TCOM heads into its June 24 earnings release with the lending market relaxed, options positioning neutral, and the real debate sitting firmly on the fundamental side of the ledger.
Short sellers are not pressing an aggressive thesis here. Shares borrowed have edged up roughly 1.6% over the past week to around 15.1 million, a modest move that leaves the borrow picture unremarkable. Availability is generous at 722% — more than seven shares remain lendable for every one already borrowed — and cost to borrow has actually eased 12% over the week to below 0.5%. That combination points to a borrow market with no squeeze pressure and plenty of room for incremental shorts if the print disappoints. Options pricing reinforces the calm setup: the put/call ratio of 0.85 is essentially flat against its 20-day average, with a z-score near zero. The stock itself closed at $46.42, up 2.9% on the day but still about 2% lower on the week.
The fundamental argument is where the tension lives. Bulls point to Trip.com's travel volumes, which remain genuinely impressive — accommodation reservations up 23% year-over-year and international travel sales up 30%, with outbound travel recovery tracking ahead of earlier projections. The EPS surprise factor score ranks in the 98th percentile of the ORTEX universe, a signal that the company has consistently beaten Street estimates. Bears focus on the margin story: domestic hotel pricing remains soft due to supply growth, and management has already guided gross margin down around 150 basis points to approximately 28%. The most recent analyst moves — both from February, from TD Cowen and Benchmark — involved target cuts to the $68–$72 range following a prior quarter's results, leaving price targets well above the current $46 share price.
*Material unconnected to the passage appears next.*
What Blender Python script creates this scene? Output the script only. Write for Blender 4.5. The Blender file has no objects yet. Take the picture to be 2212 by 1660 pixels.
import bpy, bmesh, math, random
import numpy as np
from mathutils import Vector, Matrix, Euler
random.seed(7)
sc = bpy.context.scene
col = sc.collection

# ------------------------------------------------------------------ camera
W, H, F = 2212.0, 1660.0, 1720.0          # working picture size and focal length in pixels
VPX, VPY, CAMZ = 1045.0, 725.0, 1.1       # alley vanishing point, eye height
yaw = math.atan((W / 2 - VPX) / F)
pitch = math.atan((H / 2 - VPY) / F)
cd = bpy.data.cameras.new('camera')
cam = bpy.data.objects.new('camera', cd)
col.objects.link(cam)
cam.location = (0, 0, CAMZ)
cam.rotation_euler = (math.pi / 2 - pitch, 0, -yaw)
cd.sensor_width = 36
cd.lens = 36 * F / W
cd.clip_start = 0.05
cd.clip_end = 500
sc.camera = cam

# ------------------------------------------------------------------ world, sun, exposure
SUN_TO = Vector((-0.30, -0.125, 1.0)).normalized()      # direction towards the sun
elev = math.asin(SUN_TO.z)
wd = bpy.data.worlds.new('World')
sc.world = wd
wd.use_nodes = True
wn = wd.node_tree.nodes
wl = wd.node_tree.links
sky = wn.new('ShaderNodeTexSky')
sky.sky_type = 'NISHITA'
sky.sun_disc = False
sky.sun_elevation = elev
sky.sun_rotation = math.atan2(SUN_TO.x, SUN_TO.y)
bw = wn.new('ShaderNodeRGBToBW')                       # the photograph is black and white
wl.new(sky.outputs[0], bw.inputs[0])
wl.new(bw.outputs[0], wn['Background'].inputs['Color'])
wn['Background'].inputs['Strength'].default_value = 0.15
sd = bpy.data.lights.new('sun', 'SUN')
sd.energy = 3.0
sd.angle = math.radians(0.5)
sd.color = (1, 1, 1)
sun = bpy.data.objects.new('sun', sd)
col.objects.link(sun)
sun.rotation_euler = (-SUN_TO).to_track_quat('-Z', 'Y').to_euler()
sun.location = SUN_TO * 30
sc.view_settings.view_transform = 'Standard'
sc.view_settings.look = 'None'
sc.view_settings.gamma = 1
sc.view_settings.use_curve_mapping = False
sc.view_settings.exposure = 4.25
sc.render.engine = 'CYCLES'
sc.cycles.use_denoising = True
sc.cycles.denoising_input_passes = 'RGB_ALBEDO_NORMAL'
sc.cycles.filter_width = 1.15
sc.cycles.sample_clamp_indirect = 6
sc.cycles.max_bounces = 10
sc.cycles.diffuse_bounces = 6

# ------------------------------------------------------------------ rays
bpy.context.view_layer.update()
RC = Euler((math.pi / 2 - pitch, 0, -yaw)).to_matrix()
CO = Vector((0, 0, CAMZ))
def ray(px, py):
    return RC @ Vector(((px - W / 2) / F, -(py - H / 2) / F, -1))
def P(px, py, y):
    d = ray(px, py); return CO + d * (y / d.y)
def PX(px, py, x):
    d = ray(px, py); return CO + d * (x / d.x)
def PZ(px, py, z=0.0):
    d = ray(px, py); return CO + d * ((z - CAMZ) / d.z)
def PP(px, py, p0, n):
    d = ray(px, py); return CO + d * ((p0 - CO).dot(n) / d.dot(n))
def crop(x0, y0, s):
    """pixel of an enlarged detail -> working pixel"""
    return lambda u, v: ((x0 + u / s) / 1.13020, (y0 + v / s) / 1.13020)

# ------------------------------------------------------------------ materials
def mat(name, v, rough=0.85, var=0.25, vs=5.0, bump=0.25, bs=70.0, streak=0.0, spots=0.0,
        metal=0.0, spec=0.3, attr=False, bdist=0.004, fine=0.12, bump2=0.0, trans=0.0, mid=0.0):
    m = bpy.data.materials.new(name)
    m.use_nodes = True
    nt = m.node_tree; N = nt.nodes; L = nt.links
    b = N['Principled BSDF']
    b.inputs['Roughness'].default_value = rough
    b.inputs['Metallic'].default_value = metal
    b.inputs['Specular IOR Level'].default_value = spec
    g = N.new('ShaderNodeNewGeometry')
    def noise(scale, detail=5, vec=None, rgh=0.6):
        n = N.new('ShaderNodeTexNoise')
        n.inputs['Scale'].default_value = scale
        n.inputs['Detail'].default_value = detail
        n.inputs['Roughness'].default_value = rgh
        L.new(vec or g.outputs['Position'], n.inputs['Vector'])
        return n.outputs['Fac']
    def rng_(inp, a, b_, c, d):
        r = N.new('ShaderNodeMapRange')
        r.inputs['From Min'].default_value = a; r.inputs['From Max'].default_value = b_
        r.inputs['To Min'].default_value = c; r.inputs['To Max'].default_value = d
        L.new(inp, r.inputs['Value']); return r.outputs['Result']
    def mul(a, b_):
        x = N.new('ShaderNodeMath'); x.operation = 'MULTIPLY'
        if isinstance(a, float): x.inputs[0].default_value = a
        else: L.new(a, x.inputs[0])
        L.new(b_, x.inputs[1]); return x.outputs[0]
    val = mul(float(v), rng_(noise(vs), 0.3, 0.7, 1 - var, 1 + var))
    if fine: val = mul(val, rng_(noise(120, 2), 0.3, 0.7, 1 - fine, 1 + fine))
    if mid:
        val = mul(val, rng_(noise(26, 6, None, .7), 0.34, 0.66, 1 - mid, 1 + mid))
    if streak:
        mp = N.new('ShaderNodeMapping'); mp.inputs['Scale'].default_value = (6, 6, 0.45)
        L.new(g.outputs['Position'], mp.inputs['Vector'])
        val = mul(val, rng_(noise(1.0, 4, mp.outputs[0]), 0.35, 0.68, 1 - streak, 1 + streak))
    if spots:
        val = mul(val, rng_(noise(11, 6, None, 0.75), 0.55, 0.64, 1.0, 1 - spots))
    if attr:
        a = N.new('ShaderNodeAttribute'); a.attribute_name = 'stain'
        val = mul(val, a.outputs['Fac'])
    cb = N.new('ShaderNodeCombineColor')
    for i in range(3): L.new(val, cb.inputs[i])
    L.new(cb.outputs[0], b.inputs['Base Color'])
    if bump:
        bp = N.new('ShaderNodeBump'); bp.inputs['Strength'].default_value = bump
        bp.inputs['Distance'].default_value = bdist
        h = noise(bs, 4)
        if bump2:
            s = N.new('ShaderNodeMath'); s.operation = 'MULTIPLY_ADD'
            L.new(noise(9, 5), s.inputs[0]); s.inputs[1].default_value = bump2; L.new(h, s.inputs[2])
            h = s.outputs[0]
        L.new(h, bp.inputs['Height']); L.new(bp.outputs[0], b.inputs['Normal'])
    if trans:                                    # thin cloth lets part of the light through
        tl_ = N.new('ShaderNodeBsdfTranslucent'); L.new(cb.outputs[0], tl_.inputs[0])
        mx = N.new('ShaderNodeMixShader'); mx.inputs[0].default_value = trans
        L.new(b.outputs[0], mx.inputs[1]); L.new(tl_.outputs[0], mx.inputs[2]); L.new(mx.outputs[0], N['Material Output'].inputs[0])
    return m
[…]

That gap reflects lingering uncertainty rather than clear directional conviction from the Street. The consensus view has been Bullish for some time, but analyst enthusiasm has cooled at the margin since the target reductions earlier this year.
One institutional detail worth noting: Capital Research, Trip.com's largest holder at roughly 7.6% of shares, added over 1 million shares in the most recent reported period. Davis Selected Advisers and Principal Global Investors also added meaningfully. The co-founder Jianzhang Liang trimmed his position by around 2.2 million shares as of March, though that is now a quarter old. Taken together, institutional flows lean toward accumulation rather than distribution — consistent with a stock where the bear case is margin compression rather than a broken business model.
Past prints offer limited reassurance for those hoping for a clean reaction: the last three earnings releases all produced negative one-day moves, averaging around 2%, with continued softness over the following week. Whether the June quarter's report can break that pattern — delivering margin stability alongside strong travel volume growth — is what Wednesday's release will ultimately test.